◆ Task instructions ◆
Every line of the listing must be reproduced as it stands. Leave the images behind.

◆ Raw data ◆
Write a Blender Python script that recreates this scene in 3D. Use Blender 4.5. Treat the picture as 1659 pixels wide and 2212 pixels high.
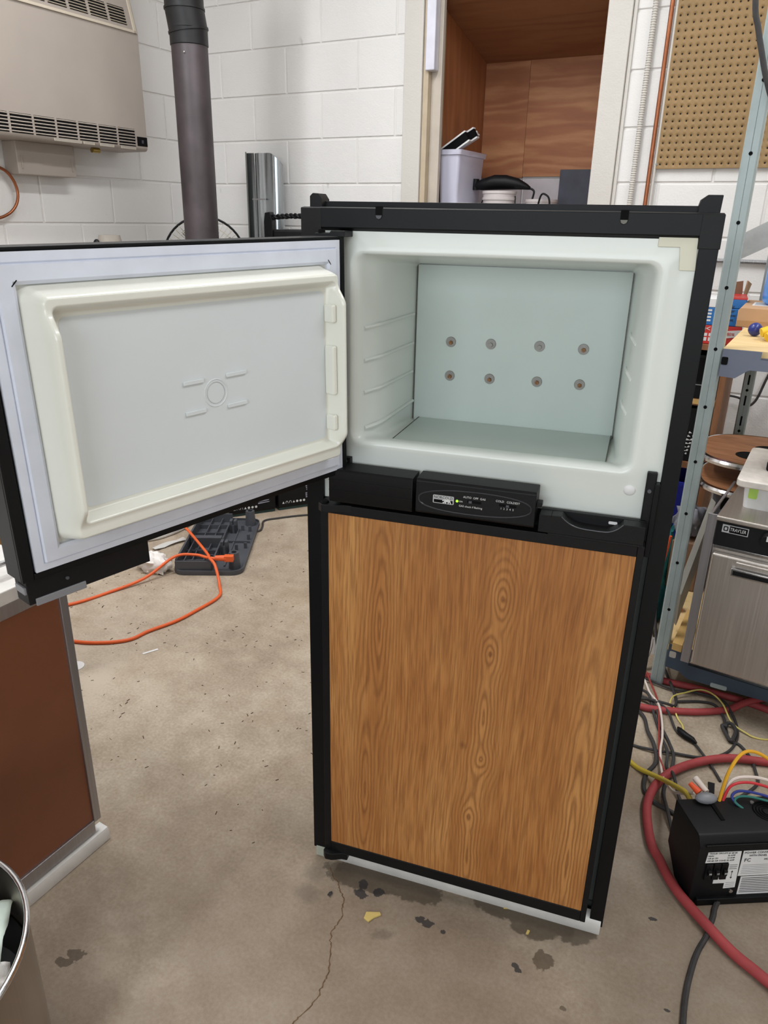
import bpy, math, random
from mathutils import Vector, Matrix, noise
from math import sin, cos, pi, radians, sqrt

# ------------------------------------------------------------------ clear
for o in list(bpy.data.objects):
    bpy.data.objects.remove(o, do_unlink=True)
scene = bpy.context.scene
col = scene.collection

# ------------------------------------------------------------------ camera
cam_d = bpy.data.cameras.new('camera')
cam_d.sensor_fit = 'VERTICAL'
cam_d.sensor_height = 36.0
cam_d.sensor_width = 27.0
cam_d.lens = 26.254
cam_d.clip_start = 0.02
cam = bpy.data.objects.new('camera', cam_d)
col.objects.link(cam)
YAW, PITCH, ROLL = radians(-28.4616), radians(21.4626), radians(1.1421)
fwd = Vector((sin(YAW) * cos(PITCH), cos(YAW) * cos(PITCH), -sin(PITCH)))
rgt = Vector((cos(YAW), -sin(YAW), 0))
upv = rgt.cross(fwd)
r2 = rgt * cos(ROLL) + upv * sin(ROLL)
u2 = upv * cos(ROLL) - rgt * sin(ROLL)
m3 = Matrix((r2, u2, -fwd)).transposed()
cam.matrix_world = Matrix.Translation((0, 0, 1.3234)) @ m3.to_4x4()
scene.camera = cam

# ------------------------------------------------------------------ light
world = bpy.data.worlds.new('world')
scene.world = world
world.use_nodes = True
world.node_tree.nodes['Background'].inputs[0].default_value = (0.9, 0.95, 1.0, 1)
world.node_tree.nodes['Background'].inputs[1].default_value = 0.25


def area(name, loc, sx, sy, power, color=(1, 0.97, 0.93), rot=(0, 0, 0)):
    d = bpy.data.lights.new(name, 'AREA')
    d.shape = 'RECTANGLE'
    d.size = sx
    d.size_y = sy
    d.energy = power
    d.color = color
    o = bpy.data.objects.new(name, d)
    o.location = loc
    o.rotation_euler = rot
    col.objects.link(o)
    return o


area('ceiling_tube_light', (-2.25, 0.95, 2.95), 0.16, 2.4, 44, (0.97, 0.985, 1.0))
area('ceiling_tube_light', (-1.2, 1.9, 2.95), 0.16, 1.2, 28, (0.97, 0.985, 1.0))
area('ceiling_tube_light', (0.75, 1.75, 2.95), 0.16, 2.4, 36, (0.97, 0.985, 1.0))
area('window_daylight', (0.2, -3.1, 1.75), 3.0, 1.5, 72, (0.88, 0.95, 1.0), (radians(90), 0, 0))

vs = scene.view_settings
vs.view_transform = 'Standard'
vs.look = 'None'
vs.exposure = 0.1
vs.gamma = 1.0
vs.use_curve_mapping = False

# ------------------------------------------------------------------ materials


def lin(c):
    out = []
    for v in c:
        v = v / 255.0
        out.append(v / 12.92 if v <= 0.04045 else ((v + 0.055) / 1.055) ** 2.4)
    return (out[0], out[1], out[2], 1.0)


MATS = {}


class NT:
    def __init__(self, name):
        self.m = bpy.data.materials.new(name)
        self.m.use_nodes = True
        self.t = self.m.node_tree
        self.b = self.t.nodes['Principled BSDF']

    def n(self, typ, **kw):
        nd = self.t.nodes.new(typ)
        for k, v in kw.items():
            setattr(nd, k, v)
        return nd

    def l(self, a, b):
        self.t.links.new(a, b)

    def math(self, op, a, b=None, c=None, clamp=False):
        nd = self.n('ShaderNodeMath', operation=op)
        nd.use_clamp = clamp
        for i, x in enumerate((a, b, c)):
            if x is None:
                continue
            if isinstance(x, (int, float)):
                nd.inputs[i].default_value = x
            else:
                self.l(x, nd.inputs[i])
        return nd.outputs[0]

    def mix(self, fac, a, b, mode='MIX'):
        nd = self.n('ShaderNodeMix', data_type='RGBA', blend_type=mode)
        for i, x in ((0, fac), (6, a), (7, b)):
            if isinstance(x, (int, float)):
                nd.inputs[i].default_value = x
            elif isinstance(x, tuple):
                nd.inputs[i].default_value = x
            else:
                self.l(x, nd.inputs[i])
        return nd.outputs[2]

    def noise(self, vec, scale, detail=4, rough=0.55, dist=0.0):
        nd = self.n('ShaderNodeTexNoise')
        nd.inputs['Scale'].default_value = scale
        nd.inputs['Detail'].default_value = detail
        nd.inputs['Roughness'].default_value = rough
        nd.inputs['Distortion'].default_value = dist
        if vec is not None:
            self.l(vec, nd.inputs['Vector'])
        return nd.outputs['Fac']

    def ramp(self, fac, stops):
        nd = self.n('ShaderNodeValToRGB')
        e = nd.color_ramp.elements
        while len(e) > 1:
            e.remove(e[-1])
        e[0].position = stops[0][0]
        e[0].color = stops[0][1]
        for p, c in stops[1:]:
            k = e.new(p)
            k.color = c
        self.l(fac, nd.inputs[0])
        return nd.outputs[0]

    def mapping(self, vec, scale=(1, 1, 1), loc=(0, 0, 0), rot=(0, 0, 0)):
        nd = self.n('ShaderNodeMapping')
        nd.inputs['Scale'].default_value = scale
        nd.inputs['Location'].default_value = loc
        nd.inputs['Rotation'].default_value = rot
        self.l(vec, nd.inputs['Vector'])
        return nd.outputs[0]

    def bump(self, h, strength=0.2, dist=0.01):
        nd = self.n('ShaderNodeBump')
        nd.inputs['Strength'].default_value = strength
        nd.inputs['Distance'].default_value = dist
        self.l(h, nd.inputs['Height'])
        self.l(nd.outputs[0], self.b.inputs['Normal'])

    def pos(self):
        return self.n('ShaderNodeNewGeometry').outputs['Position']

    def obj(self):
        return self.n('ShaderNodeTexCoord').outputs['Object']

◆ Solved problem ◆
Write a Blender Python script that recreates this scene in 3D. Use Blender 4.5. Treat the picture as 1659 pixels wide and 2212 pixels high.
import bpy, math, random
from mathutils import Vector, Matrix, noise
from math import sin, cos, pi, radians, sqrt

# ------------------------------------------------------------------ clear
for o in list(bpy.data.objects):
    bpy.data.objects.remove(o, do_unlink=True)
scene = bpy.context.scene
col = scene.collection

# ------------------------------------------------------------------ camera
cam_d = bpy.data.cameras.new('camera')
cam_d.sensor_fit = 'VERTICAL'
cam_d.sensor_height = 36.0
cam_d.sensor_width = 27.0
cam_d.lens = 26.254
cam_d.clip_start = 0.02
cam = bpy.data.objects.new('camera', cam_d)
col.objects.link(cam)
YAW, PITCH, ROLL = radians(-28.4616), radians(21.4626), radians(1.1421)
fwd = Vector((sin(YAW) * cos(PITCH), cos(YAW) * cos(PITCH), -sin(PITCH)))
rgt = Vector((cos(YAW), -sin(YAW), 0))
upv = rgt.cross(fwd)
r2 = rgt * cos(ROLL) + upv * sin(ROLL)
u2 = upv * cos(ROLL) - rgt * sin(ROLL)
m3 = Matrix((r2, u2, -fwd)).transposed()
cam.matrix_world = Matrix.Translation((0, 0, 1.3234)) @ m3.to_4x4()
scene.camera = cam

# ------------------------------------------------------------------ light
world = bpy.data.worlds.new('world')
scene.world = world
world.use_nodes = True
world.node_tree.nodes['Background'].inputs[0].default_value = (0.9, 0.95, 1.0, 1)
world.node_tree.nodes['Background'].inputs[1].default_value = 0.25


def area(name, loc, sx, sy, power, color=(1, 0.97, 0.93), rot=(0, 0, 0)):
    d = bpy.data.lights.new(name, 'AREA')
    d.shape = 'RECTANGLE'
    d.size = sx
    d.size_y = sy
    d.energy = power
    d.color = color
    o = bpy.data.objects.new(name, d)
    o.location = loc
    o.rotation_euler = rot
    col.objects.link(o)
    return o


area('ceiling_tube_light', (-2.25, 0.95, 2.95), 0.16, 2.4, 44, (0.97, 0.985, 1.0))
area('ceiling_tube_light', (-1.2, 1.9, 2.95), 0.16, 1.2, 28, (0.97, 0.985, 1.0))
area('ceiling_tube_light', (0.75, 1.75, 2.95), 0.16, 2.4, 36, (0.97, 0.985, 1.0))
area('window_daylight', (0.2, -3.1, 1.75), 3.0, 1.5, 72, (0.88, 0.95, 1.0), (radians(90), 0, 0))

vs = scene.view_settings
vs.view_transform = 'Standard'
vs.look = 'None'
vs.exposure = 0.1
vs.gamma = 1.0
vs.use_curve_mapping = False

# ------------------------------------------------------------------ materials


def lin(c):
    out = []
    for v in c:
        v = v / 255.0
        out.append(v / 12.92 if v <= 0.04045 else ((v + 0.055) / 1.055) ** 2.4)
    return (out[0], out[1], out[2], 1.0)


MATS = {}


class NT:
    def __init__(self, name):
        self.m = bpy.data.materials.new(name)
        self.m.use_nodes = True
        self.t = self.m.node_tree
        self.b = self.t.nodes['Principled BSDF']

    def n(self, typ, **kw):
        nd = self.t.nodes.new(typ)
        for k, v in kw.items():
            setattr(nd, k, v)
        return nd

    def l(self, a, b):
        self.t.links.new(a, b)

    def math(self, op, a, b=None, c=None, clamp=False):
        nd = self.n('ShaderNodeMath', operation=op)
        nd.use_clamp = clamp
        for i, x in enumerate((a, b, c)):
            if x is None:
                continue
            if isinstance(x, (int, float)):
                nd.inputs[i].default_value = x
            else:
                self.l(x, nd.inputs[i])
        return nd.outputs[0]

    def mix(self, fac, a, b, mode='MIX'):
        nd = self.n('ShaderNodeMix', data_type='RGBA', blend_type=mode)
        for i, x in ((0, fac), (6, a), (7, b)):
            if isinstance(x, (int, float)):
                nd.inputs[i].default_value = x
            elif isinstance(x, tuple):
                nd.inputs[i].default_value = x
            else:
                self.l(x, nd.inputs[i])
        return nd.outputs[2]

    def noise(self, vec, scale, detail=4, rough=0.55, dist=0.0):
        nd = self.n('ShaderNodeTexNoise')
        nd.inputs['Scale'].default_value = scale
        nd.inputs['Detail'].default_value = detail
        nd.inputs['Roughness'].default_value = rough
        nd.inputs['Distortion'].default_value = dist
        if vec is not None:
            self.l(vec, nd.inputs['Vector'])
        return nd.outputs['Fac']

    def ramp(self, fac, stops):
        nd = self.n('ShaderNodeValToRGB')
        e = nd.color_ramp.elements
        while len(e) > 1:
            e.remove(e[-1])
        e[0].position = stops[0][0]
        e[0].color = stops[0][1]
        for p, c in stops[1:]:
            k = e.new(p)
            k.color = c
        self.l(fac, nd.inputs[0])
        return nd.outputs[0]

    def mapping(self, vec, scale=(1, 1, 1), loc=(0, 0, 0), rot=(0, 0, 0)):
        nd = self.n('ShaderNodeMapping')
        nd.inputs['Scale'].default_value = scale
        nd.inputs['Location'].default_value = loc
        nd.inputs['Rotation'].default_value = rot
        self.l(vec, nd.inputs['Vector'])
        return nd.outputs[0]

    def bump(self, h, strength=0.2, dist=0.01):
        nd = self.n('ShaderNodeBump')
        nd.inputs['Strength'].default_value = strength
        nd.inputs['Distance'].default_value = dist
        self.l(h, nd.inputs['Height'])
        self.l(nd.outputs[0], self.b.inputs['Normal'])

    def pos(self):
        return self.n('ShaderNodeNewGeometry').outputs['Position']

    def obj(self):
        return self.n('ShaderNodeTexCoord').outputs['Object']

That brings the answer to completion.